Demonstrators protest against the military coup in Yangon, Myanmar, February 19, 2021. REUTERS/Stringer
Members of Myanmar ethnic groups protested on Saturday (Feb 20) in a show of opposition to the coup that ousted the government of Aung San Suu Kyi, despite some misgivings about her commitment to their aspirations for autonomy, community representatives said.
Protests against the Feb 1 coup that overthrew the elected government of the veteran democracy campaigner have taken place across the diverse country, even though the military has promised to hold a new election and hand power to the winner.

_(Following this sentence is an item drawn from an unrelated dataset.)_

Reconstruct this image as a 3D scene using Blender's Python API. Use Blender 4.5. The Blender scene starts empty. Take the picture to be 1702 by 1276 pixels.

The demonstrators are demanding the restoration of the elected government, the release of Suu Kyi and others and the scrapping of a 2008 constitution, drawn up under military supervision, that gives the army a decisive role in politics.
Ke Jung, a youth leader from the Naga minority and an organiser of the Saturday protest by the minorities in the main city of Yangon, said the protesters were also demanding a federal system.
"We can't form a federal country under dictatorship. We can't accept the junta," he told Reuters.
The protests have been more peaceful than the bloodily suppressed demonstrations during nearly 50 years of direct military rule up to 2011.
In addition to the protests, a civil disobedience campaign has paralysed much government business.
Myanmar has experienced insurgencies by ethnic minority factions since shortly after its independence from Britain in 1948 and the army has long held itself to be the only institution capable of preserving national unity.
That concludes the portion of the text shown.